On Fri, 10.10.14 12:20, Dan Williams (dcbw@redhat.com) wrote:
I'd love to have timesyncd and resolved from systemd play well with NetworkManager, but unfortunately upstream systemd is not moving very quickly on these services grabbin/accepting information from sources other than systemd-networkd.
We have been discussing this quite a bit LPC, but we didn't really manage to come up with a nice, low-level, synchronous and simple way how we could attach this information to network interfaces with good lifecycle behaviour, wthout defining a completely new API with multiple implementors and whatnot.

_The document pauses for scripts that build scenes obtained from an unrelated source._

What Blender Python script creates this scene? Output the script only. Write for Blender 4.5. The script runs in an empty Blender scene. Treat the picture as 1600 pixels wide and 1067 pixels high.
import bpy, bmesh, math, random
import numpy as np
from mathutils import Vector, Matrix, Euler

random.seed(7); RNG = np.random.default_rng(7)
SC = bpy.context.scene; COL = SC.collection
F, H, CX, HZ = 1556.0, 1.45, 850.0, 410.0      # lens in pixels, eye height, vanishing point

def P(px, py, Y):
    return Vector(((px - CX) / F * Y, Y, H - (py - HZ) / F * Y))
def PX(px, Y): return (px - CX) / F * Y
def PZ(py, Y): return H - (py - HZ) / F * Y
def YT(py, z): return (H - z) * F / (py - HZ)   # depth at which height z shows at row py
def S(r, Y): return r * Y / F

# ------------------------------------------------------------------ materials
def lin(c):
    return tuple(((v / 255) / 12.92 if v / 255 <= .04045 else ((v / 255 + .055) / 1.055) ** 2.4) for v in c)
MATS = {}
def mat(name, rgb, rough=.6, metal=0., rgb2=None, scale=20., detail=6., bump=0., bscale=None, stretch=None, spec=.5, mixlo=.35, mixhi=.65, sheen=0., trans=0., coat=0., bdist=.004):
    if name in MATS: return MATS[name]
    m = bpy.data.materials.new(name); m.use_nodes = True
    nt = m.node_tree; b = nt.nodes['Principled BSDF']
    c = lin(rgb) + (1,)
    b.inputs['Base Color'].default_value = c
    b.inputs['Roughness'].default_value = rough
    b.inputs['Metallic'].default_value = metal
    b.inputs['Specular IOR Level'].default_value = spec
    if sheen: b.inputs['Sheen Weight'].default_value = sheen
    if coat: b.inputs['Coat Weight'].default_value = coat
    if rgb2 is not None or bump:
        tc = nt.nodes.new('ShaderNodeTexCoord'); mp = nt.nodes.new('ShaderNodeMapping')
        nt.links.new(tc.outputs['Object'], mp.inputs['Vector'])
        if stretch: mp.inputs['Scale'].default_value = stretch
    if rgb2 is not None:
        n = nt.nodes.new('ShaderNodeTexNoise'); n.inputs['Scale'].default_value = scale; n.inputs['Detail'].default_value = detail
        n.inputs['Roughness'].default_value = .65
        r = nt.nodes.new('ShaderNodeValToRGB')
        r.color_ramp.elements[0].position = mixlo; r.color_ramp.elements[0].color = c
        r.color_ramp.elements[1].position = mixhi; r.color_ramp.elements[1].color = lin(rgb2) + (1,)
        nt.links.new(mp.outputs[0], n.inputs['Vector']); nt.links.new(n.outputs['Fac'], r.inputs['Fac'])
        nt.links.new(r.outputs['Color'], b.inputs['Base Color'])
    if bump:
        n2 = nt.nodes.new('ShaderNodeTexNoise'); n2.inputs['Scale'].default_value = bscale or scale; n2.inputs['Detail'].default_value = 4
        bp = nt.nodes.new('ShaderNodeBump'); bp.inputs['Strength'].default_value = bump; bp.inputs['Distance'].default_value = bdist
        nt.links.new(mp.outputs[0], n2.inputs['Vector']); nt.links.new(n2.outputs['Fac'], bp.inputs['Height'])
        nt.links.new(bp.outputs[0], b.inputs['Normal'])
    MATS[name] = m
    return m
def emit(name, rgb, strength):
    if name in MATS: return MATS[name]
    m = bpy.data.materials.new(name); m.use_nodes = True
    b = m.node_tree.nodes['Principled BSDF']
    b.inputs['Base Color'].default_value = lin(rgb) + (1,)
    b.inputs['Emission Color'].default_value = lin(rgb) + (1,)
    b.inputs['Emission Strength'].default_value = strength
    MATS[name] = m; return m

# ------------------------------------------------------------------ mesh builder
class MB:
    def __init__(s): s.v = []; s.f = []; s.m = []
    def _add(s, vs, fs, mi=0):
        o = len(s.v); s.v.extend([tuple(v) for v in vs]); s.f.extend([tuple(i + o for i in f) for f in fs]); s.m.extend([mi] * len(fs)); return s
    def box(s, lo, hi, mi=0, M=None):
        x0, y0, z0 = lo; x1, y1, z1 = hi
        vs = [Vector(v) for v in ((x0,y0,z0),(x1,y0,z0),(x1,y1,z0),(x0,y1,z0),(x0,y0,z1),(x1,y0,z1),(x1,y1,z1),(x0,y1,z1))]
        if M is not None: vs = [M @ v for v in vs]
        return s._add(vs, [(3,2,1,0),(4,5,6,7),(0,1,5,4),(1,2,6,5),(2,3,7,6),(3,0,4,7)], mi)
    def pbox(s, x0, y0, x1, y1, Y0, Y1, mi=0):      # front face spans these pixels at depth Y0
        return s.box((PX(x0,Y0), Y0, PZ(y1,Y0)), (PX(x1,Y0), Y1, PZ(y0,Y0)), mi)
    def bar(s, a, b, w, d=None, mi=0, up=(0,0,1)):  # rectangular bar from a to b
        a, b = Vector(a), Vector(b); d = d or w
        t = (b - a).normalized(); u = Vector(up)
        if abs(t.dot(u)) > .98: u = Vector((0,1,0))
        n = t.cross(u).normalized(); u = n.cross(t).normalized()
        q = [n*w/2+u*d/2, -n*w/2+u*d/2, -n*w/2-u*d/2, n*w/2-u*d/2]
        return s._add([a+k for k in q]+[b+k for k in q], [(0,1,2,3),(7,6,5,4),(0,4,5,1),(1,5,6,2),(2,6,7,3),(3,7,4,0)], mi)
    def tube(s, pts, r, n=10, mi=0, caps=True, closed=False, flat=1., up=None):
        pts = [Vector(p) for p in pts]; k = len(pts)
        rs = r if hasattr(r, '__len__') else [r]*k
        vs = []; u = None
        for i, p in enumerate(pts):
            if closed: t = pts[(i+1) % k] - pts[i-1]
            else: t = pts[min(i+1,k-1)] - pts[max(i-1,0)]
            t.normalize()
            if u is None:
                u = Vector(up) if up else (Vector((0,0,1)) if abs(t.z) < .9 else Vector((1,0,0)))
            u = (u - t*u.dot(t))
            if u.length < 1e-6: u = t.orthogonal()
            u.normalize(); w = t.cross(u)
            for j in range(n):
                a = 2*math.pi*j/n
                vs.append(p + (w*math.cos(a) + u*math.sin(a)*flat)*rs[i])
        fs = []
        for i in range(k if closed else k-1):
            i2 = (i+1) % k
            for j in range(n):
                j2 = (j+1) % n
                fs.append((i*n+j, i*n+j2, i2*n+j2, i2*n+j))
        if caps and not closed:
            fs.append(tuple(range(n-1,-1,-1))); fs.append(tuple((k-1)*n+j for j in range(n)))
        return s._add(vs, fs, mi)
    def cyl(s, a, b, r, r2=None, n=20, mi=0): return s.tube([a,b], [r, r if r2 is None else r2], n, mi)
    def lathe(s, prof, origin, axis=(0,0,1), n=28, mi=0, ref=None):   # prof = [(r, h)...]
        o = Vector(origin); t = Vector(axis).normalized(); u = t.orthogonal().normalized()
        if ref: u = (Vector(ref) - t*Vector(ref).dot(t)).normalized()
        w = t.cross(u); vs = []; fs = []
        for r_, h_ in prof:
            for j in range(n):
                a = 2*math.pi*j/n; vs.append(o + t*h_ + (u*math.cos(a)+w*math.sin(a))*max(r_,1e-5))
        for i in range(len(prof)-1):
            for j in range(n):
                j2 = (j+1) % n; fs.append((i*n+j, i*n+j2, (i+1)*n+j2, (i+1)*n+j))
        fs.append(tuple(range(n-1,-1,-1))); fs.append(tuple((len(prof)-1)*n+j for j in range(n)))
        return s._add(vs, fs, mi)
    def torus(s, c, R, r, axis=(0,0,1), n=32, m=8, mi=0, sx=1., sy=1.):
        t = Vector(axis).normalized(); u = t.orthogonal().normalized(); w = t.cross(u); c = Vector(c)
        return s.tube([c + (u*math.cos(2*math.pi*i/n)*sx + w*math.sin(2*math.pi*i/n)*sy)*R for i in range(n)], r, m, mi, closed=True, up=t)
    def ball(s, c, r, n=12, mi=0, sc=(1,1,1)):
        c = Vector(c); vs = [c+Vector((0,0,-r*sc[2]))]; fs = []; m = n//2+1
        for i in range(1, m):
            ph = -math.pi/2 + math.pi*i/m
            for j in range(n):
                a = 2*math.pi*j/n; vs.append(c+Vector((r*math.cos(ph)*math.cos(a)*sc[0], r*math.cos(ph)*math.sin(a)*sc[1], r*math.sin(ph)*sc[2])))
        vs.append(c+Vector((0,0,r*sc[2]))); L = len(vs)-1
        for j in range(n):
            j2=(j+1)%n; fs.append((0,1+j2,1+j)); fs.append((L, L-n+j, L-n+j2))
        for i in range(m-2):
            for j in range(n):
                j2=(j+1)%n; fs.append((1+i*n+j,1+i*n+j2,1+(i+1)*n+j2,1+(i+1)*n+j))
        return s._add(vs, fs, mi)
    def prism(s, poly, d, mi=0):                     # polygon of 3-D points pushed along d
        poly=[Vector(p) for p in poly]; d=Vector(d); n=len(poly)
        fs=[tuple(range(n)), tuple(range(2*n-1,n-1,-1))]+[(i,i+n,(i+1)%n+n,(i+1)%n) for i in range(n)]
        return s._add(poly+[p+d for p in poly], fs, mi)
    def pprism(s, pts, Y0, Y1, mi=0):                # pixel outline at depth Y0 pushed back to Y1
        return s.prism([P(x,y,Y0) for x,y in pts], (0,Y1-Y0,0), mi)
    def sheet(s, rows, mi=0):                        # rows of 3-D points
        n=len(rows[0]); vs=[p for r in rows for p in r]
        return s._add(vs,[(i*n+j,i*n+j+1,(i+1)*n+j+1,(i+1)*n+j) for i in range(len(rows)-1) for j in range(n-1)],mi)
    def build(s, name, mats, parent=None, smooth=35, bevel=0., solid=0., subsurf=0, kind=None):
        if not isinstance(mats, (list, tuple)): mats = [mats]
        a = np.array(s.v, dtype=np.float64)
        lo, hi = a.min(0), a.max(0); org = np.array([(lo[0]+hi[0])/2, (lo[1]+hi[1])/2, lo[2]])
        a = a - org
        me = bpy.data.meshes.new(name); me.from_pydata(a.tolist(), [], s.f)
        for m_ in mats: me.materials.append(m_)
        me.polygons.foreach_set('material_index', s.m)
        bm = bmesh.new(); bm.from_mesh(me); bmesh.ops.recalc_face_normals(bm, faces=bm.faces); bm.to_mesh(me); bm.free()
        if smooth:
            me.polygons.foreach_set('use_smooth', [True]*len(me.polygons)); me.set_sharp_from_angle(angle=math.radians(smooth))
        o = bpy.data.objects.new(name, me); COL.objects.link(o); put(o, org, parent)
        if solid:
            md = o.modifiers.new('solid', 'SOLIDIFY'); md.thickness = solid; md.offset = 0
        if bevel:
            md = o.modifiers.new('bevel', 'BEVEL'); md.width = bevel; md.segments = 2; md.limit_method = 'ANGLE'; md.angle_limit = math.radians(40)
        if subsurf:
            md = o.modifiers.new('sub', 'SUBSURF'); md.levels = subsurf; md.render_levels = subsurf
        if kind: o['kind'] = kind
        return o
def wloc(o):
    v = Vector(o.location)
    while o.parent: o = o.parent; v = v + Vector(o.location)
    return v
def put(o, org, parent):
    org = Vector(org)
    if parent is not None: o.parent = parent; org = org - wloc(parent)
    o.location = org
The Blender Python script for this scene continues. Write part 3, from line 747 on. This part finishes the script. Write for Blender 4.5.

The best idea we had was to use xattrs on /sys/class/net/$NETIF. That way, defining new fields of information to pass around would be trivial to add, easy to explore from userspace. We'd get notifications, and their life-cycle would be bound inherently to the one of the kernel objects. It's really close to what we want. There's just one problem: only xattrs in the "trusted." namespace are supported on /sys (for a good reason, as they are stored in kernel memory and thus unpriviliged clients should not be able to attach arbitrary numbers of these things to kernel objects), and those may not be read by unpriviliged clients. As it turns out though all of systemd-networkd, systemd-resolved, systemd-timesyncd run unpriviliged as non-root users with no or minimal capabilities on top. Having to add CAP_SYS_ADMIN so that they can read the variables added by other stacks sounds much less than ideal.
We could make them work for us by either:
a) introducing a new "semi-trusted." xattr namespace in the kernel that can only be written to by CAP_SYS_ADMIN, but read by unpriviliged clients
or
b) introducing a new CAP_XATTR_TRUSTED capability or so that allows writing/reading the trusted xattrs.
But I am not sure who wants to sit down and actually implement that...
Anyway, other ideas?
I am really not keen though to do this via dbus, nor via some dir in /run (like networkd does) due to the awkward ownership and lifecycle semantics.